With ticket in hand, the scramble for the train is fairly easy, as long as you take someone who knows what they are doing with you. The porters seem to know exactly where your coach will stop on the platform and then you take your seat, and for the price of just a few Rupees, it's well worth employing one of them. Before you have even had a chance to unpack your reading material and book of Sudoku puzzles, a man comes through taking orders for dinner, breakfast and lunch. Another fetches blankets, fresh sheets and pillows. Everyone ties their luggage down with chains and padlocks, and two notices on board make you just a little wary. The first says that in the event of a crime taking place, you don't need to wait until the next station to report it to the police, as the guard has crime report forms on board. The second says that you should not accept any food or drink from strangers, as they may contain drugs that will make you sleep and leave you vulnerable to being robbed or molested. With all this in mind, an attempt at sleeping can be a little tough, especially as people are getting on and off through the night.

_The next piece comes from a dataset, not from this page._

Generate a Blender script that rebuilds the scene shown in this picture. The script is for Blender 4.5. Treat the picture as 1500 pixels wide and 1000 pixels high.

I absolutely love the staff on the train. They seem dedicated beyond the call of duty, probably because they have a few money-making schemes going on. The tea man is my favourite. I can never resist the call as he waltzes down the aisle calling "Chai, chai, coffee, chai". The sweet milky Indian tea is the perfect antidote for a long train journey. A few minutes later, another man will come through calling what sounds like "Cheapskate". I wondered if he was referring to all those who hadn't given the man with the tea a tip, but then realised that he was actually offering chips and cake for sale. And so it goes on: the omelet man, the vegetable cutlets man, the drinks man, and the snacks man, and then at every station, a procession of salesmen get on and try to sell their wares quickly before the train pulls away.

I joined a tour for three and a half weeks. I got a late booking, and it was the best decision I could have made. When I bought my India guidebook, I realised that although I had a couple of months to explore the country, I had little chance of seeing a lot without a little help from a tour company. When I travel alone, I go far too slowly. I've been known to stay in towns for three days just because I like a café or a restaurant. I stayed in one poky town in Canada for four days just to catch the opening day of a movie! The tour took me and some very nice co-passengers through Rajasthan, Uttar Pradesh and Madhya Pradesh and we wondered at some of India's finest tourist sites. The Taj Mahal just blew me away. Built by the Shah Jahan in memory of his favourite wife who died giving birth to their 14th child, this monument is quite simply one of the most beautiful buildings I have ever seen. It took 22 years and 20,000 men to build it. Amazing to think that most people just splash out on a marble headstone, and this bloke completely lost the plot.

I have to admit that prior to coming to India, apart from a few very well-known places like the Taj Mahal, I knew very little about the country. That's why being on a tour made my visit even more special, as I ended up in places that weren't even in my guidebook. We stayed the night in a couple of forts and another couple in Havelis that are like palaces. Highlights included the holy Hindu town of Pushkar, where there is a lake that is ringed by 500 temples and 52 Ghats, which are steps that lead to water and are very important bathing areas for Hindus. Pushkar has over the years become a Hippy haven, and the place is crawling with long-haired hippies who seem to have been there for an eternity. Not a bad place to lay down one's backpack. Udaipur has another lake called Pichola, this one made famous by being used in a James Bond movie, Octopussy. Varanasi is the town on the Ganges where many Hindus are cremated. We took a boat trip and witnessed several cremations taking place just yards away from people bathing and doing their washing. Quite bizarre! We saw a tiger, one of the most majestic sights I have ever seen.

I wish I had time to bore you with all the stories of forts and moguls, of maharajas and temples, but since I arrived in India, I have been relentlessly trying to eat two curries a day, and I am starting to feel like a little Hungry Krishna. So, it's time for Me to sign off for now.